| The task |
Look below for the line containing "Continue the Blender"; from there through the line containing "M['palm_bark'] = m", both lines included, please set down each line exactly and nothing else.

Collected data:
════

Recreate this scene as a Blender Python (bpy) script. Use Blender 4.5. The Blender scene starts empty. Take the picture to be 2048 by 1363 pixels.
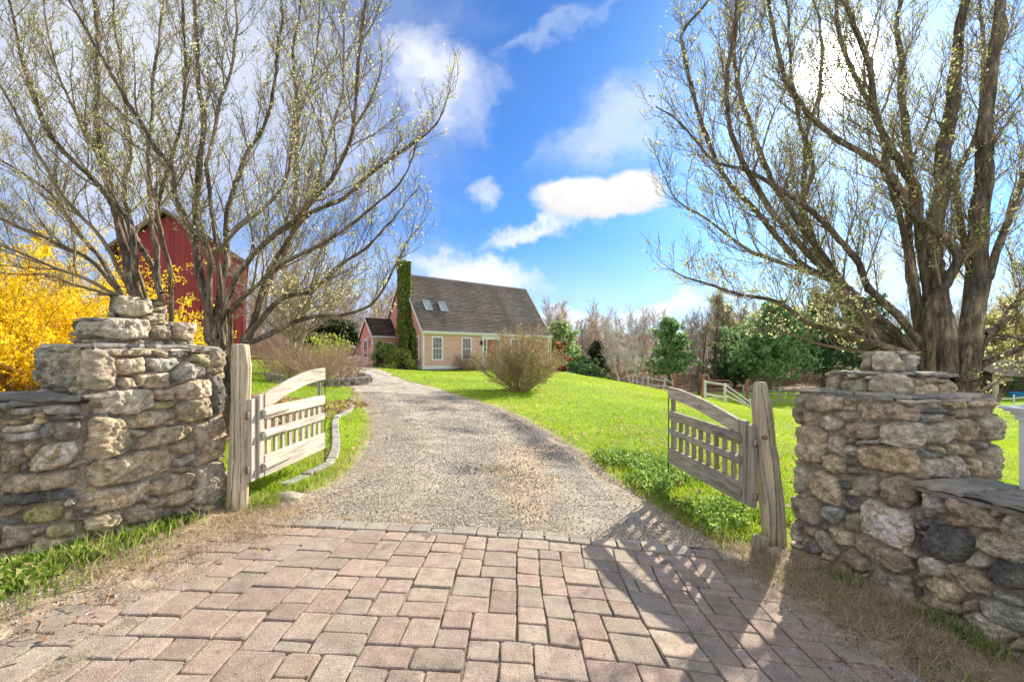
import bpy, math, random
import numpy as np
from mathutils import Vector

# ---------------------------------------------------------------- camera, world, sun, exposure
SC = bpy.context.scene
COL = SC.collection
CAMZ, F, CX, HY = 1.4, 910.0, 1024.0, 710.0      # eye height, focal in photo px, centre column, horizon row
cd = bpy.data.cameras.new('camera'); cam = bpy.data.objects.new('camera', cd); COL.objects.link(cam)
cam.location = (0, 0, CAMZ); cam.rotation_euler = (math.radians(90), 0, 0)
cd.sensor_width = 36; cd.lens = 36 * F / 2048; cd.shift_y = (HY - 681.5) / 2048
cd.clip_start = .05; cd.clip_end = 2000
SC.camera = cam
SC.view_settings.view_transform = 'Standard'; SC.view_settings.look = 'None'
SC.view_settings.exposure = 0.92; SC.view_settings.gamma = 1
SUN_EL, SUN_AZ = math.radians(27), math.radians(35.5)     # azimuth right of +Y
SD = Vector((math.sin(SUN_AZ) * math.cos(SUN_EL), math.cos(SUN_AZ) * math.cos(SUN_EL), math.sin(SUN_EL)))
sl = bpy.data.lights.new('sun', 'SUN'); sl.energy = 5.0; sl.angle = math.radians(.5); sl.color = (1, .90, .74)
so = bpy.data.objects.new('sun', sl); COL.objects.link(so)
so.rotation_euler = (-SD).to_track_quat('-Z', 'Y').to_euler()

class NB:
    """tiny node builder"""
    def __init__(s, nt): s.nt = nt
    def n(s, t, **k):
        o = s.nt.nodes.new(t)
        for a, b in k.items(): setattr(o, a, b)
        return o
    def put(s, sock, v):
        if hasattr(v, 'is_output') or isinstance(v, bpy.types.NodeSocket): s.nt.links.new(v, sock)
        else: sock.default_value = v
    def m(s, op, a, b=0.0, c=None, clamp=False):
        o = s.n('ShaderNodeMath', operation=op, use_clamp=clamp)
        s.put(o.inputs[0], a); s.put(o.inputs[1], b)
        if c is not None: s.put(o.inputs[2], c)
        return o.outputs[0]
    def mix(s, f, a, b, mode='MIX'):
        o = s.n('ShaderNodeMix', data_type='RGBA', blend_type=mode)
        s.put(o.inputs[0], f); s.put(o.inputs[6], a); s.put(o.inputs[7], b)
        return o.outputs[2]
    def noise(s, vec, scale, detail=4, rough=.55, dist=0.0):
        o = s.n('ShaderNodeTexNoise'); s.put(o.inputs['Scale'], scale); s.put(o.inputs['Detail'], detail)
        s.put(o.inputs['Roughness'], rough); s.put(o.inputs['Distortion'], dist)
        if vec is not None: s.put(o.inputs['Vector'], vec)
        return o.outputs['Fac']
    def ramp(s, v, a, b, c=0.0, d=1.0, smooth=True):
        o = s.n('ShaderNodeMapRange', interpolation_type='SMOOTHSTEP' if smooth else 'LINEAR')
        s.put(o.inputs[0], v)
        for i, x in enumerate((a, b, c, d)): s.put(o.inputs[i + 1], x)
        return o.outputs[0]

W = bpy.data.worlds.new('World'); SC.world = W; W.use_nodes = True
nt = W.node_tree; nt.nodes.clear(); B = NB(nt)
sky = B.n('ShaderNodeTexSky', sky_type='NISHITA'); sky.sun_disc = False
sky.sun_elevation = SUN_EL; sky.sun_rotation = SUN_AZ; sky.altitude = 100; sky.air_density = 1.0; sky.dust_density = .6; sky.ozone_density = 2.5
tc = B.n('ShaderNodeTexCoord'); sep = B.n('ShaderNodeSeparateXYZ'); nt.links.new(tc.outputs['Generated'], sep.inputs[0])
dx, dy, dz = sep.outputs
ys = B.m('MAXIMUM', dy, .05)
X = B.m('DIVIDE', dx, ys); Z = B.m('DIVIDE', dz, ys)
_cb = B.n('ShaderNodeCombineXYZ'); nt.links.new(X, _cb.inputs[0]); nt.links.new(Z, _cb.inputs[1])
def _warp(v, sc, am, off, dt=5):
    _m = B.n('ShaderNodeMapping'); _m.inputs['Location'].default_value = off; nt.links.new(_cb.outputs[0], _m.inputs[0])
    return B.m('ADD', v, B.m('MULTIPLY', B.m('SUBTRACT', B.noise(_m.outputs[0], sc, dt, .62), .5), am))
X0_, Z0_ = X, Z
X = _warp(_warp(X0_, 3.5, .30, (0, 0, 0)), 14, .07, (5, 3, 0)); Z = _warp(_warp(Z0_, 3.5, .22, (9, 4, 2)), 14, .06, (2, 8, 1))
comb = B.n('ShaderNodeCombineXYZ'); nt.links.new(X, comb.inputs[0]); nt.links.new(Z, comb.inputs[1])
P2 = comb.outputs[0]
nA = B.noise(P2, 3.2, 6, .6, .6); nB = B.noise(P2, 9.0, 6, .6, .3); nC = B.noise(tc.outputs['Generated'], 2.6, 7, .62, .8)
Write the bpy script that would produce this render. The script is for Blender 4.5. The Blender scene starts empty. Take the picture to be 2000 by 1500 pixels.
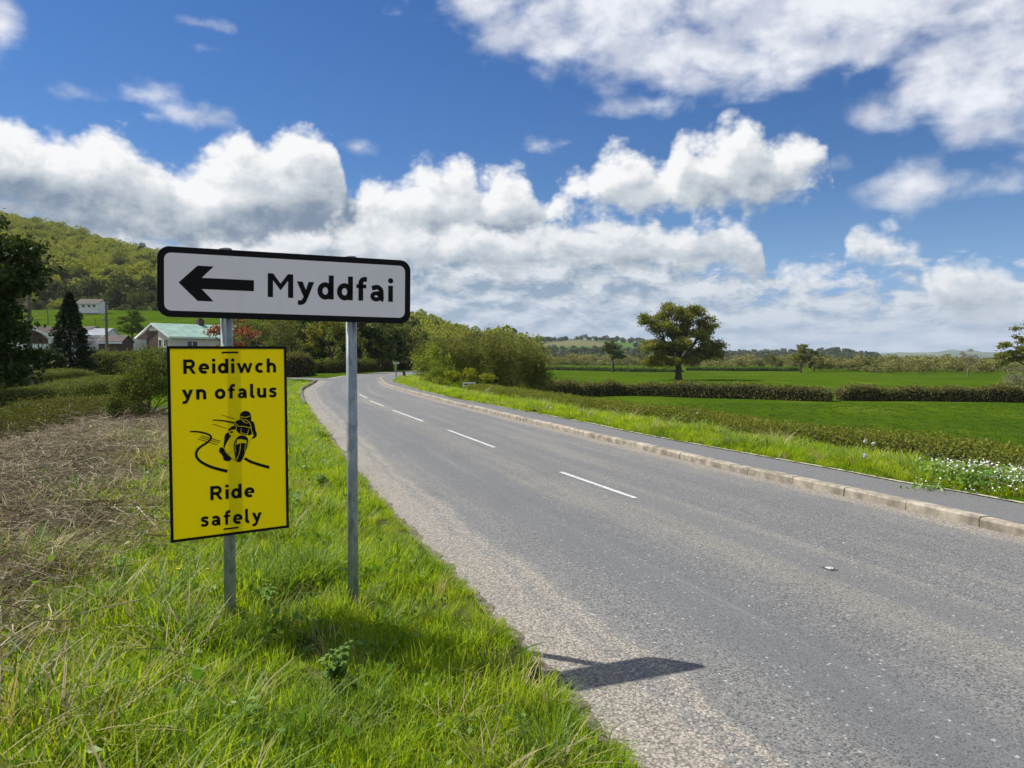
import bpy, bmesh, math, random
import numpy as np
from mathutils import Vector, Matrix

sc = bpy.context.scene
COL = sc.collection
R = math.radians
random.seed(7)
rng = np.random.default_rng(11)

# ------------------------------------------------------------------ camera
CAM_H = 1.70
FPX = 1500.0                      # focal length in pixels of the 2000 px wide photograph
PITCH = math.atan(52.0 / FPX)     # the phone points slightly down: the horizon lies above the middle
cam_d = bpy.data.cameras.new("camera")
cam_d.sensor_fit = 'HORIZONTAL'
cam_d.sensor_width = 36.0
cam_d.lens = FPX / 2000.0 * 36.0
cam_d.clip_start = 0.05
cam_d.clip_end = 30000.0
cam = bpy.data.objects.new("camera", cam_d)
COL.objects.link(cam)
cam.location = (0, 0, CAM_H)
cam.rotation_euler = (math.pi / 2 - PITCH, 0, 0)
sc.camera = cam
sc.render.resolution_x, sc.render.resolution_y = 1024, 768


def ray(px, py):
    """world direction seen at a pixel of the photograph"""
    dx = (px - 1000.0) / FPX
    dy = (750.0 - py) / FPX
    return Vector((dx, math.cos(PITCH) + dy * math.sin(PITCH), -math.sin(PITCH) + dy * math.cos(PITCH)))


def at_z(px, py, z=0.0):
    """point of height z seen at a pixel"""
    d = ray(px, py)
    t = (z - CAM_H) / d.z
    return Vector((d.x * t, d.y * t, z))


def at_y(px, py, y):
    """point y metres ahead seen at a pixel"""
    d = ray(px, py)
    t = y / d.y
    return Vector((d.x * t, y, CAM_H + d.z * t))


# ------------------------------------------------------------------ light
SUN_TO = Vector((-0.914, 0.406, 0)).normalized()      # horizontal direction towards the sun
SUN_EL = R(50.5)
sun_d = bpy.data.lights.new("sun", 'SUN')
sun_d.energy = 5.0
sun_d.angle = R(0.53)
sun_d.color = (1.0, 0.955, 0.88)
sun = bpy.data.objects.new("sun", sun_d)
COL.objects.link(sun)
_s = Vector((SUN_TO.x * math.cos(SUN_EL), SUN_TO.y * math.cos(SUN_EL), math.sin(SUN_EL)))
sun.rotation_euler = _s.to_track_quat('Z', 'Y').to_euler()
sun.location = (-30, 25, 40)

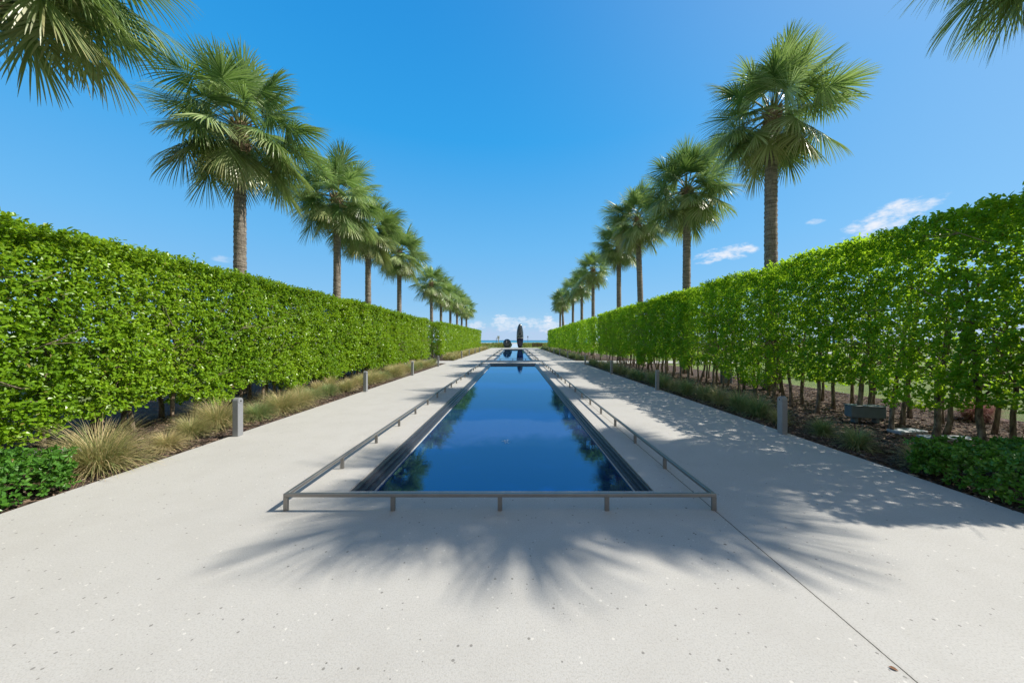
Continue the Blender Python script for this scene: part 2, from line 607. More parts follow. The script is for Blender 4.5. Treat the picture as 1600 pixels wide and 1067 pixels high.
m, t, p = material('slate_tile')
pos = t.n('ShaderNodeTexCoord').outputs['Object']
c = t.mix(t.noise(t.mapping(pos, (1, 1, 8)), 9, 5, 0.65), (0.012, 0.016, 0.026), (0.075, 0.080, 0.095))
c = t.mix(t.maprange(t.noise(t.mapping(pos, (1, 1, 30)), 4, 5, 0.7), 0.6, 0.75, 0, 0.5), c, (0.17, 0.165, 0.16))
t.link(c, p.inputs['Base Color'])
setp(p, Roughness=0.28)
t.link(t.bump(t.noise(pos, 40, 4, 0.6), 0.3, 0.004), p.inputs['Normal'])
M['slate'] = m

m, t, p = material('waterline')
pos = t.n('ShaderNodeTexCoord').outputs['Object']
t.link(t.mix(t.noise(pos, 20, 4, 0.6), (0.30, 0.29, 0.27), (0.62, 0.60, 0.56)), p.inputs['Base Color'])
setp(p, Roughness=0.7)
M['waterline'] = m

m, t, p = material('rail_metal')
pos = t.n('ShaderNodeTexCoord').outputs['Object']
t.link(t.mix(t.noise(pos, 7, 5, 0.65), (0.215, 0.205, 0.19), (0.34, 0.325, 0.305)), p.inputs['Base Color'])
setp(p, Metallic=0.75, Roughness=0.42)
t.link(t.bump(t.noise(t.mapping(pos, (30, 1, 30)), 4, 3), 0.08, 0.002), p.inputs['Normal'])
M['rail'] = m

m, t, p = material('bollard_paint')
pos = t.n('ShaderNodeTexCoord').outputs['Object']
t.link(t.mix(t.noise(pos, 9, 5, 0.7), (0.23, 0.24, 0.255), (0.33, 0.34, 0.355)), p.inputs['Base Color'])
setp(p, Roughness=0.5, Metallic=0.3)
M['bollard'] = m
m, t, p = material('lamp_eye')
setp(p, Base_Color=(0.02, 0.02, 0.025), Roughness=0.2)
M['eye'] = m

m, t, p = material('palm_bark')
pos = t.n('ShaderNodeTexCoord').outputs['Object']
ringn = t.noise(t.mapping(pos, (2, 2, 14)), 1.6, 5, 0.6)
fib = t.noise(t.mapping(pos, (18, 18, 2.5)), 2.0, 5, 0.65)
c = t.mix(t.maprange(ringn, 0.35, 0.65), (0.16, 0.135, 0.11), (0.34, 0.295, 0.245))
c = t.mix(t.maprange(fib, 0.45, 0.7, 0, 0.6), c, (0.06, 0.046, 0.036))
t.link(c, p.inputs['Base Color'])
setp(p, Roughness=0.9)
t.link(t.bump(t.math('ADD', ringn, fib), 0.9, 0.04), p.inputs['Normal'])
M['palm_bark'] = m

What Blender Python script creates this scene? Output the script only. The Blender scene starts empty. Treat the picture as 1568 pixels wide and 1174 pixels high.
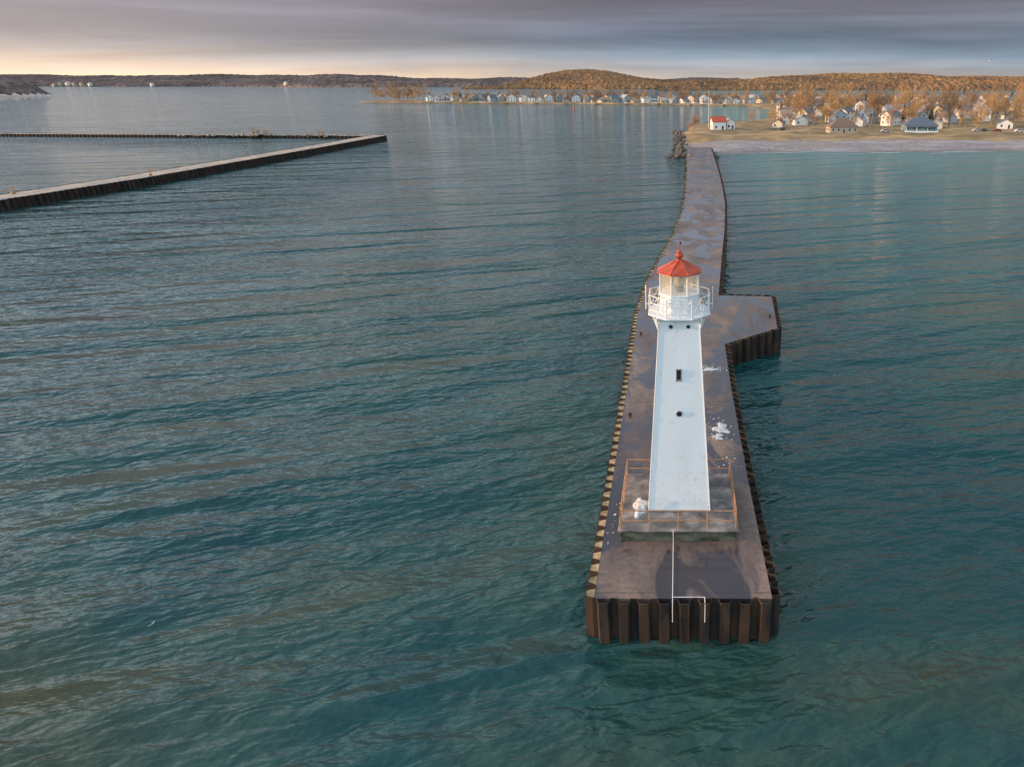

════

| Response |
Continue the Blender Python script for this scene: part 2, from line 607. More parts follow. The script is for Blender 4.5. Treat the picture as 1600 pixels wide and 1067 pixels high.
m, t, p = material('slate_tile')
pos = t.n('ShaderNodeTexCoord').outputs['Object']
c = t.mix(t.noise(t.mapping(pos, (1, 1, 8)), 9, 5, 0.65), (0.012, 0.016, 0.026), (0.075, 0.080, 0.095))
c = t.mix(t.maprange(t.noise(t.mapping(pos, (1, 1, 30)), 4, 5, 0.7), 0.6, 0.75, 0, 0.5), c, (0.17, 0.165, 0.16))
t.link(c, p.inputs['Base Color'])
setp(p, Roughness=0.28)
t.link(t.bump(t.noise(pos, 40, 4, 0.6), 0.3, 0.004), p.inputs['Normal'])
M['slate'] = m

m, t, p = material('waterline')
pos = t.n('ShaderNodeTexCoord').outputs['Object']
t.link(t.mix(t.noise(pos, 20, 4, 0.6), (0.30, 0.29, 0.27), (0.62, 0.60, 0.56)), p.inputs['Base Color'])
setp(p, Roughness=0.7)
M['waterline'] = m

m, t, p = material('rail_metal')
pos = t.n('ShaderNodeTexCoord').outputs['Object']
t.link(t.mix(t.noise(pos, 7, 5, 0.65), (0.215, 0.205, 0.19), (0.34, 0.325, 0.305)), p.inputs['Base Color'])
setp(p, Metallic=0.75, Roughness=0.42)
t.link(t.bump(t.noise(t.mapping(pos, (30, 1, 30)), 4, 3), 0.08, 0.002), p.inputs['Normal'])
M['rail'] = m

m, t, p = material('bollard_paint')
pos = t.n('ShaderNodeTexCoord').outputs['Object']
t.link(t.mix(t.noise(pos, 9, 5, 0.7), (0.23, 0.24, 0.255), (0.33, 0.34, 0.355)), p.inputs['Base Color'])
setp(p, Roughness=0.5, Metallic=0.3)
M['bollard'] = m
m, t, p = material('lamp_eye')
setp(p, Base_Color=(0.02, 0.02, 0.025), Roughness=0.2)
M['eye'] = m

m, t, p = material('palm_bark')
pos = t.n('ShaderNodeTexCoord').outputs['Object']
ringn = t.noise(t.mapping(pos, (2, 2, 14)), 1.6, 5, 0.6)
fib = t.noise(t.mapping(pos, (18, 18, 2.5)), 2.0, 5, 0.65)
c = t.mix(t.maprange(ringn, 0.35, 0.65), (0.16, 0.135, 0.11), (0.34, 0.295, 0.245))
c = t.mix(t.maprange(fib, 0.45, 0.7, 0, 0.6), c, (0.06, 0.046, 0.036))
t.link(c, p.inputs['Base Color'])
setp(p, Roughness=0.9)
t.link(t.bump(t.math('ADD', ringn, fib), 0.9, 0.04), p.inputs['Normal'])
M['palm_bark'] = m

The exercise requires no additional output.